Por entonces ya se había puesto en práctica la Doctrina Monroe (1823) con la famosa frase “América para los americanos”, que pretendía evitar ingerencias extra continentales, pero que de alguna manera marcaba a fuego la política norteamericana de intervención permanente en los asuntos latinoamericanos, sin ingerencia de otras potencias
Como señala la escritora Nora Dottori en “La búsqueda de una expresión natural…”:
“Las condiciones geográficas, los factores históricos, la posibilidad de una rápida expansión a través de territorios casi inexplorados determinaron que los autores norteamericanos fueran adquiriendo una visión propia de la realidad y que la expresaran mediante fórmulas y recursos originales.”
Dottori señala que a esta corriente “nacionalista” se le opone otra europeizante, cosmopolita (similares corrientes se daban, recuerden, en la Rusia de Pushkin), y ambas alcanzan su plenitud hacia fin de siglo.
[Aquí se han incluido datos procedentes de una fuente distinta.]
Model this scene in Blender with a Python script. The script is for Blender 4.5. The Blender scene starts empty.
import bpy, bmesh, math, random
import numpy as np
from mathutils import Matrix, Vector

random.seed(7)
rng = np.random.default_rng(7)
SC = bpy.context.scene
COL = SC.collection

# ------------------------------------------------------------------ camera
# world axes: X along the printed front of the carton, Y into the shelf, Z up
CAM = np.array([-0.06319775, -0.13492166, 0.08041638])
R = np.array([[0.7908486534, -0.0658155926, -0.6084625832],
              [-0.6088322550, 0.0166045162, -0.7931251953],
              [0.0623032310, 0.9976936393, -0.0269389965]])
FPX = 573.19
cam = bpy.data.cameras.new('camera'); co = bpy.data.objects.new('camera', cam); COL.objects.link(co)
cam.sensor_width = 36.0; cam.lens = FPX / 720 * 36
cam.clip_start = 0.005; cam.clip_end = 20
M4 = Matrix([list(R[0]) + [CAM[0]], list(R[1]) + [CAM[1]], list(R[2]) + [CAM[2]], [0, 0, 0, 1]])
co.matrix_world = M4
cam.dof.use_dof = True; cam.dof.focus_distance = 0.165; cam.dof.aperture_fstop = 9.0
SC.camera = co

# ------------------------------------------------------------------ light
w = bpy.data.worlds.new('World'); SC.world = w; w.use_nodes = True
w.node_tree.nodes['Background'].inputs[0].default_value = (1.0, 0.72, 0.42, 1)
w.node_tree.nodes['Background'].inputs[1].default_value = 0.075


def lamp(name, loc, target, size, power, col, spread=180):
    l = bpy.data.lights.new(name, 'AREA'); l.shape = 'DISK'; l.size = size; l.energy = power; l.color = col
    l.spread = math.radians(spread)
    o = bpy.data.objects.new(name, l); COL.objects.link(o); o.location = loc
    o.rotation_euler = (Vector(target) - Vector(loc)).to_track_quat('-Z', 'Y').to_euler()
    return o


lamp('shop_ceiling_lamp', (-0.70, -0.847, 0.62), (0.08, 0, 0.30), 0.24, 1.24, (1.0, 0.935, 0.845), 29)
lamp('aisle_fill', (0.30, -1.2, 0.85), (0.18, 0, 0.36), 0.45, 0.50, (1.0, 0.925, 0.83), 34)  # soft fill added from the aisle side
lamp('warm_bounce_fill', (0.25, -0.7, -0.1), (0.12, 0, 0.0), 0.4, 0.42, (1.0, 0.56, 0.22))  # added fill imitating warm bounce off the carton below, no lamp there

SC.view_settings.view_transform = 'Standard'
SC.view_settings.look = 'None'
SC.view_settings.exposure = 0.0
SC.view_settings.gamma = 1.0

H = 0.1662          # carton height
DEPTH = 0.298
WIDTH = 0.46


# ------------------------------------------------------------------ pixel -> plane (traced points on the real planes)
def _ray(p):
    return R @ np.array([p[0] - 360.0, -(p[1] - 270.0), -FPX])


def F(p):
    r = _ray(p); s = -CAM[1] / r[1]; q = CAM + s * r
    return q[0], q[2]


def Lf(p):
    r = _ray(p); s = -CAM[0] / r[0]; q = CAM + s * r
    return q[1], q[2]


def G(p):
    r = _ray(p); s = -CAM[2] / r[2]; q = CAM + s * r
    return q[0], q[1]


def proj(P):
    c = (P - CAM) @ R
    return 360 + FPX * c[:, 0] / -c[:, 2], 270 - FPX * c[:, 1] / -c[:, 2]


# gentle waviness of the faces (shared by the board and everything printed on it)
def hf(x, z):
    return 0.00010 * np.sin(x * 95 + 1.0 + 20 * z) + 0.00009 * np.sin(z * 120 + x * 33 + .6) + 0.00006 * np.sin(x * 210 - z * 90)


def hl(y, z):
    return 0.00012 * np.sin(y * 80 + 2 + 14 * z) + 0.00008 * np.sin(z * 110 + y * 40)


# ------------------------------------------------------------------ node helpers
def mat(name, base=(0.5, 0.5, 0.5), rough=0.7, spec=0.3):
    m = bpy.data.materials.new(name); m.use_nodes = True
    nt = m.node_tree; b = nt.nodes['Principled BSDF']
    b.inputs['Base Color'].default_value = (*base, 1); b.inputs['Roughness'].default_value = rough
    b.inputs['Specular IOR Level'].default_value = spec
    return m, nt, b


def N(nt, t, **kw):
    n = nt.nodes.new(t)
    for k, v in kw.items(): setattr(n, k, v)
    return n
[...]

Dottori define los comienzos de la literatura norteamericana influenciada por las concepciones románticas de Europa: “los cuentos de Washington Irving hacen suponer el impacto del ‘märchen’ alemán (con el término märchen se define un género literario propio del romanticismo alemán, que deriva de las leyendas populares, de las fábulas, pero como relato alegórico, simbólico -recuérdese a los hermanos Grimm-, puede ser entendido según el ángulo de percepción desde el cual es considerado); la obra de Poe trasunta una incesante nostalgia de la cultura del viejo mundo; las narraciones de Fenimore Cooper, aunque inspiradas en episodios de la vida local, dejan entrever el antecedente de Walter Scott.” Señala los llamados a la independencia cultural de Emerson y Thoreau, y marca las diferencias existentes, a mediados del siglo XIX, entre dos escritores: “mientras en Hawthorne se destaca el ascendiente europeo, en Melville hay una búsqueda de recursos épicos que tal vez respondía a la vastedad del territorio americano y a las concepciones expansionistas imperantes.”
Pero para la escritora, es a fin de siglo cuando se da el punto culminante entre estas concepciones “a través de dos figuras decisivas por su prominencia y significación: Mark Twain y Henry James. El primero representa la incorporación del sur donde había nacido y la frontera occidental (…) El segundo encarna, en cambio, la tradición gentil de Nueva Inglaterra, ejemplificada por el europeísmo bostoniano y por la cultura cosmopolita de la Universidad de Harvard.”
Aunque no se conocieron entre sí, ambos fueron la cumbre de la prosa norteamericana. Uno, James, terminó adoptando la ciudadanía británica poco antes de morir, y el otro, Twain, fue considerado por Hemingway como el origen de la moderna literatura norteamericana.